In general the protrusion clips into the receptacle, by forcing the plastic of the receptacle to expand to accept the protrusion. The protrusion is removed from the receptacle using a tool which forces the plastic of the receptacle to expand to allow the protrusion to be withdrawn. The tool is provided with a structure which fits into the troughs 124 and 126 which is a of a wedge -type shape, so as it is pushed in it increases the width of the trough, pushing the ribs 118 and 122 apart. The tool is kept in position as it engages with the portion 148 to retain its position.

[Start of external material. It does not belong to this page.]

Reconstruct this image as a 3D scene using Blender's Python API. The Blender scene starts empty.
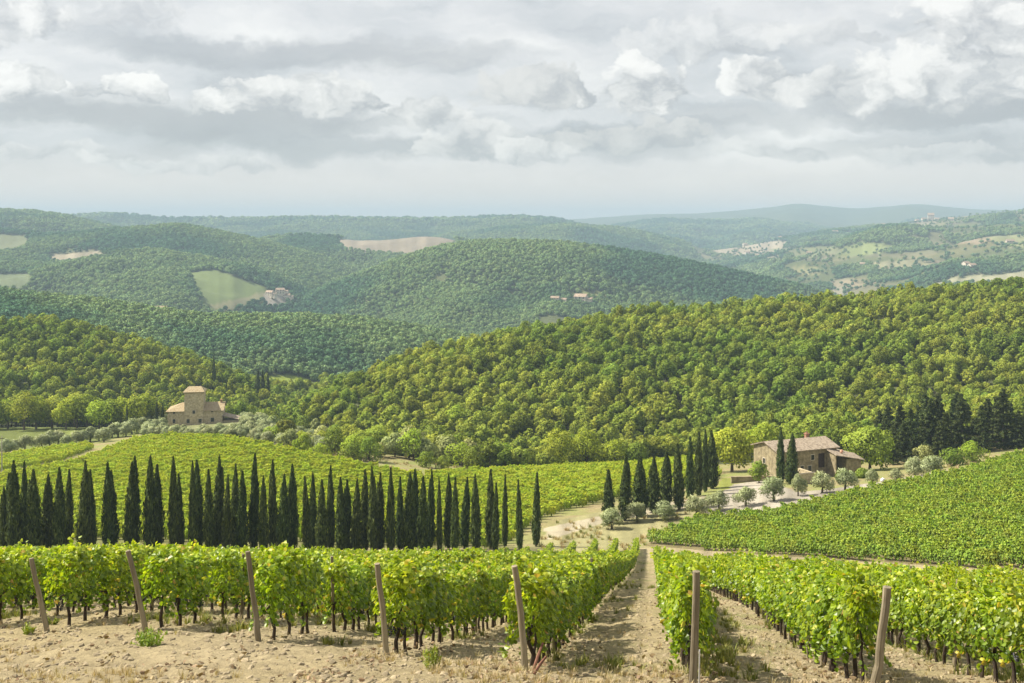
import bpy, math, random
import numpy as np
from mathutils import Vector, Matrix

random.seed(7)
RNG = np.random.default_rng(11)
R = math.radians
SC = bpy.context.scene
COL = SC.collection

# ------------------------------------------------------------------ camera
FPX, CX, HY = 1100.0, 512.0, 225.0        # focal length in pixels, optical axis, eye-level line
cam_d = bpy.data.cameras.new('camera')
cam = bpy.data.objects.new('camera', cam_d)
COL.objects.link(cam)
cam.location = (0, 0, 0)
cam.rotation_euler = (R(90), 0, 0)
cam_d.sensor_width = 36.0
cam_d.lens = 36.0 * FPX / 1024.0
cam_d.shift_y = -(341.5 - HY) / 1024.0
cam_d.clip_start = 0.2
cam_d.clip_end = 40000
SC.camera = cam

# ------------------------------------------------------------------ sun, sky, exposure
SUN_EL = R(48)
_h = Vector((-0.97, 0.20)).normalized()
SUN = Vector((_h.x * math.cos(SUN_EL), _h.y * math.cos(SUN_EL), math.sin(SUN_EL)))
sd = bpy.data.lights.new('sun', 'SUN')
sd.energy = 4.9
sd.angle = R(0.6)
sd.color = (1.0, 0.93, 0.80)
so = bpy.data.objects.new('sun', sd)
COL.objects.link(so)
so.rotation_euler = (-SUN).to_track_quat('-Z', 'Y').to_euler()
so.location = (-200, 100, 300)
EXPOSURE = 1.0
SC.view_settings.view_transform = 'Standard'
SC.view_settings.look = 'None'
SC.view_settings.exposure = EXPOSURE
SC.view_settings.gamma = 1.0
SKY_STRENGTH = 0.10
HAZE_DENSITY = 0.00015
HAZE_COLOR = (0.41, 0.545, 0.69)

SC.render.engine = 'CYCLES'
cy = SC.cycles
cy.use_denoising = True
try:
    cy.denoiser = 'OPENIMAGEDENOISE'
    cy.denoising_input_passes = 'RGB_ALBEDO_NORMAL'
except Exception:
    pass
cy.max_bounces = 5
cy.diffuse_bounces = 2
cy.glossy_bounces = 1
cy.transmission_bounces = 3
cy.volume_bounces = 1
cy.transparent_max_bounces = 4
cy.caustics_reflective = False
cy.caustics_refractive = False
cy.use_adaptive_sampling = True
cy.adaptive_threshold = 0.02


class NT:
    """small helper to write node trees as expressions"""
    def __init__(self, tree):
        self.t = tree
        tree.nodes.clear()

    def n(self, typ, **kw):
        nd = self.t.nodes.new(typ)
        for k, v in kw.items():
            setattr(nd, k, v)
        return nd

    def put(self, sock, v):
        if isinstance(v, bpy.types.NodeSocket):
            self.t.links.new(v, sock)
        elif v is not None:
            if sock.type == 'RGBA' and len(v) == 3:
                v = (*v, 1.0)
            sock.default_value = v

    def m(self, op, a, b=None, c=None, clamp=False):
        nd = self.n('ShaderNodeMath', operation=op, use_clamp=clamp)
        for s, v in zip(nd.inputs, (a, b, c)):
            self.put(s, v)
        return nd.outputs[0]

    def vm(self, op, a, b=None):
        nd = self.n('ShaderNodeVectorMath', operation=op)
        self.put(nd.inputs[0], a)
        if b is not None:
            if op == 'SCALE':
                self.put(nd.inputs['Scale'], b)
            else:
                self.put(nd.inputs[1], b)
        return nd.outputs['Value'] if op in ('DOT_PRODUCT', 'LENGTH') else nd.outputs[0]

    def mix(self, f, a, b, blend='MIX'):
        nd = self.n('ShaderNodeMix', data_type='RGBA', blend_type=blend)
        self.put(nd.inputs[0], f)
        self.put(nd.inputs[6], a)
        self.put(nd.inputs[7], b)
        return nd.outputs[2]

    def noise(self, vec, scale, detail=4.0, rough=0.55, dist=0.0, out='Fac'):
        nd = self.n('ShaderNodeTexNoise')
        self.put(nd.inputs['Vector'], vec)
        nd.inputs['Scale'].default_value = scale
        nd.inputs['Detail'].default_value = detail
        nd.inputs['Roughness'].default_value = rough
        nd.inputs['Distortion'].default_value = dist
        return nd.outputs[out]

    def sstep(self, x, a, b, to0=0.0, to1=1.0):
        nd = self.n('ShaderNodeMapRange', interpolation_type='SMOOTHSTEP')
        self.put(nd.inputs[0], x)
        for i, v in enumerate((a, b, to0, to1)):
            self.put(nd.inputs[i + 1], v)
        return nd.outputs[0]

    def ramp(self, f, stops):
        nd = self.n('ShaderNodeValToRGB')
        el = nd.color_ramp.elements
        while len(el) < len(stops):
            el.new(0.5)
        for e, (p, c) in zip(el, stops):
            e.position = p
            e.color = (*c, 1.0)
        self.put(nd.inputs[0], f)
        return nd.outputs[0]

    def comb(self, x, y, z):
        nd = self.n('ShaderNodeCombineXYZ')
        for s, v in zip(nd.inputs, (x, y, z)):
            self.put(s, v)
        return nd.outputs[0]

    def sep(self, v):
        nd = self.n('ShaderNodeSeparateXYZ')
        self.put(nd.inputs[0], v)
        return nd.outputs


# the sky: Nishita air behind a broken deck of stratus and cumulus
world = bpy.data.worlds.new('World')
SC.world = world
world.use_nodes = True
w = NT(world.node_tree)
sky = w.n('ShaderNodeTexSky', sky_type='NISHITA', sun_disc=False)
sky.sun_elevation = SUN_EL
sky.sun_rotation = math.atan2(SUN.x, SUN.y)
sky.air_density = 1.0
sky.dust_density = 2.0
dirv = w.n('ShaderNodeTexCoord').outputs['Generated']
dx, dy, dz = w.sep(dirv)
U0 = w.m('MULTIPLY', w.m('ARCTAN2', dx, dy), 1100.0)
V0 = w.m('MULTIPLY', w.m('ARCSINE', dz), 1100.0)
# billowing distortion of the cloud coordinates
P1 = w.comb(w.m('DIVIDE', U0, 100.0), w.m('DIVIDE', V0, 70.0), 0.0)
nd1 = w.noise(P1, 1.6, 5.0, 0.62, 0.0, 'Color')
d1 = w.vm('SUBTRACT', nd1, (0.5, 0.5, 0.5))
d1x, d1y, d1z = w.sep(d1)
U = w.m('ADD', U0, w.m('MULTIPLY', d1x, 70.0))
V = w.m('ADD', V0, w.m('MULTIPLY', d1y, 50.0))
bil = w.noise(w.comb(w.m('DIVIDE', U, 30.0), w.m('DIVIDE', V, 24.0), 3.0), 1.0, 6.0, 0.6)      # fine billows
bil2 = w.noise(w.comb(w.m('DIVIDE', U, 11.0), w.m('DIVIDE', V, 9.0), 5.0), 1.0, 5.0, 0.65)
vor = w.n('ShaderNodeTexVoronoi', feature='SMOOTH_F1')
w.put(vor.inputs['Vector'], w.comb(w.m('DIVIDE', w.m('ADD', U0, w.m('MULTIPLY', d1x, 60.0)), 44.0), w.m('DIVIDE', w.m('ADD', V0, w.m('MULTIPLY', d1y, 50.0)), 36.0), 0.4))
vor.inputs['Scale'].default_value = 1.0
vor.inputs['Detail'].default_value = 2.2
vor.inputs['Roughness'].default_value = 0.5
vor.inputs['Lacunarity'].default_value = 2.3
vor.inputs['Smoothness'].default_value = 0.25
lobe = w.m('SUBTRACT', vor.outputs['Distance'], 0.66)      # rounded heads of the cumulus
streak = w.noise(w.comb(w.m('DIVIDE', U, 190.0), w.m('DIVIDE', V, 50.0), 7.0), 1.0, 5.0, 0.55)  # long flat bands
broad = w.noise(w.comb(w.m('DIVIDE', U0, 260.0), w.m('DIVIDE', V0, 110.0), 11.0), 1.0, 3.0, 0.5)


def k(v):                      # picture-level grey (0..255) to a cloud colour for the Background strength
    lin = ((v / 255.0 + 0.055) / 1.055) ** 2.4
    return lin / SKY_STRENGTH / 2 ** EXPOSURE


def kc(v, tint=(0.985, 1.0, 1.005)):
    return tuple(k(v) * t for t in tint)


tone = w.m('ADD', w.m('MULTIPLY', streak, 0.62), w.m('MULTIPLY', broad, 0.38))
veil = w.ramp(tone, [(0.36, kc(200)), (0.43, kc(218)), (0.52, kc(235, (1.01, 1, .985))), (0.62, kc(252, (1.03, 1.01, .97)))])
# paler, smoother air close to the horizon
hz = w.sstep(V0, 12.0, 85.0)
colr = w.mix(hz, kc(244, (1.12, 0.985, 0.86)), veil)
# grey stratus bands: (u centre, v centre, half width, half height, darkness)
for (cx_, cy_, rx_, ry_, a_) in ((210, 120, 290, 19, .75), (400, 148, 150, 16, .6), (940, 120, 130, 15, .7), (640, 140, 150, 22, .5),
                                 (330, 55, 240, 18, .55), (860, 150, 170, 16, .5), (-300, 110, 300, 30, .6), (1300, 120, 300, 30, .6),
                                 (760, 120, 130, 14, .4)):
    ex = w.m('DIVIDE', w.m('SUBTRACT', U, cx_ - CX), rx_)
    ey = w.m('DIVIDE', w.m('SUBTRACT', V, HY - cy_), ry_)
    d = w.m('ADD', w.m('MULTIPLY', ex, ex), w.m('MULTIPLY', ey, ey))
    d = w.m('ADD', d, w.m('MULTIPLY', w.m('SUBTRACT', streak, 0.5), 2.2))
    colr = w.mix(w.sstep(d, 1.35, 0.1, 0.0, a_), colr, kc(174, (0.98, 1.0, 1.01)))
# cumulus heads: centre, half size, how bright the top is, light bias to the left
for (cx_, cy_, rx_, ry_, top, al) in ((20, 25, 75, 40, 250, .8), (110, 22, 90, 30, 246, .5), (305, 92, 112, 27, 244, 1.0), (235, 97, 48, 15, 254, .9), (148, 92, 34, 20, 254, 1.0), (100, 98, 34, 11, 250, .8), (30, 90, 55, 26, 250, .95),
                                      (545, 84, 82, 27, 222, .95), (640, 82, 58, 36, 252, 1.0), (755, 80, 38, 27, 250, .95), (850, 88, 85, 30, 240, .9),
                                      (945, 82, 110, 40, 248, .85), (985, 30, 110, 55, 252, .9), (700, 35, 90, 30, 250, .5), (420, 105, 45, 22, 238, .8), (820, 40, 60, 20, 240, .45), (620, 135, 85, 20, 218, .8), (470, 140, 60, 28, 236, .75), (530, 150, 40, 16, 240, .7),
                                      (70, 160, 110, 12, 244, .6), (200, 165, 90, 10, 240, .5), (770, 150, 60, 14, 236, .55), (930, 155, 80, 12, 238, .5), (1120, 80, 120, 60, 246, .9), (-110, 80, 110, 50, 246, .9)):
    ex = w.m('DIVIDE', w.m('SUBTRACT', U, cx_ - CX), rx_ * 1.12)
    vv = w.m('DIVIDE', w.m('SUBTRACT', V, HY - cy_ - ry_ * 0.35), ry_ * 1.15)
    up = w.m('MAXIMUM', vv, 0.0)
    dn = w.m('MULTIPLY', w.m('MINIMUM', vv, 0.0), 1.7)            # flatter base than top
    d = w.m('ADD', w.m('MULTIPLY', ex, ex), w.m('ADD', w.m('MULTIPLY', up, up), w.m('MULTIPLY', dn, dn)))
    d = w.m('ADD', d, w.m('ADD', w.m('MULTIPLY', lobe, 1.05), w.m('MULTIPLY', w.m('SUBTRACT', bil, 0.5), 0.9)))
    soft = w.m('ADD', 0.72, w.m('MULTIPLY', w.m('MINIMUM', vv, 0.0), 0.9))       # crisp heads, bases that melt into the deck
    msk = w.sstep(d, 1.08, w.m('ADD', soft, .08), 0.0, al)
    lit = w.m('ADD', w.m('MULTIPLY', vv, 0.42), w.m('SUBTRACT', w.m('MULTIPLY', w.m('SUBTRACT', bil, 0.5), 1.3), w.m('MULTIPLY', lobe, 0.9)))
    lit = w.m('ADD', w.m('SUBTRACT', lit, w.m('MULTIPLY', ex, 0.22)), w.m('MULTIPLY', w.m('SUBTRACT', bil2, 0.5), 0.5))
    lit = w.sstep(lit, -0.75, 0.38)
    colr = w.mix(msk, colr, w.mix(lit, kc(186, (0.99, 1.0, 1.01)), kc(min(top + 6, 255), (1.10, 1.07, 1.01))))
# thin cloud lets a little of the blue air through
colr = w.mix(0.10, colr, sky.outputs[0])
bg = w.n('ShaderNodeBackground')
w.put(bg.inputs['Color'], colr)
bg.inputs['Strength'].default_value = SKY_STRENGTH
wo = w.n('ShaderNodeOutputWorld')
w.t.links.new(bg.outputs[0], wo.inputs['Surface'])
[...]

FIG.9 illustrates a side view of the seal of FIGS. 8(a) to 8(c) . As shown the half 106 is provided with a split side 150, such that the rib 118 or 122 can deform and protrude (when the protrusion is pushed into the receptacle) , but with the portion of the seal at the inner circumference retaining its shape. With reference to FIGS. 10(a) and 10(b) there is illustrated an exemplary tool. The tool has a body 160. As shown in FIG. 10(a), the tool has two protrusions 162 and 164 which can cooperate with the grooves 124,126. As also shown, there are two portions 166,168 having a wedge shape, such as the tool is pressed into the grooves the ribs 118 and 122 move or deform. As shown in FIG, 10 (b) , which shows a side view of the tool , the wedge portion 166 may be provided in only part the side of the tool .

Example applications in which the seal may be deployed, include, but are not limited to, automotive and truck transmissions, agricultural construction equipment, pumps and compressors, and two-cycle engines such as marine Z drives, axial fans, conveyors and garden equipment.